Here’s a thought. Are you going to keep this house til you die– or are you thinking of moving? If so, pick out the furniture and things you want to sell or get rid of, and put them in the garage. Tell your brothers they can come and get anything they want — each picking one thing, and the other picking the next thing. (Hand your “good” brother the Fedora as a birthday present before doing this!)
Have your lawyer, draw up an agreement that your brothers should each sign saying you are liquidating the final remnants of your parents’ personal property, before you sell the house (which you own, and is in your name). And this agreement should stipulate that any items picked must be removed from the garage within 10 days. Don’t let them into the house.

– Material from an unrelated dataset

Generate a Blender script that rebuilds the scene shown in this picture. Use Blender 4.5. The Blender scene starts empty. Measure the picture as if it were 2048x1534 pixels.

If they dont’ want anything, you’re set up for a garage sale!
If they want ANYTHING from this property, they must sign the legal agreement that these picks represent their only moment to take anything from the house, regardless of value. Don’t argue over furniture that you plan to keep; it is part of the house you bought from the estate. (And there should have been a sales agreement to this effect as part of the sale of the house and furniture.)
If your brother wants to be argumentative, let him go through the cost of suing you!! Having been give his chance, no judge will hear this case!
PS. Once you do this thorough house cleaning, you can change your mind and not sell the house! And you’ll have unloaded a lot of junk!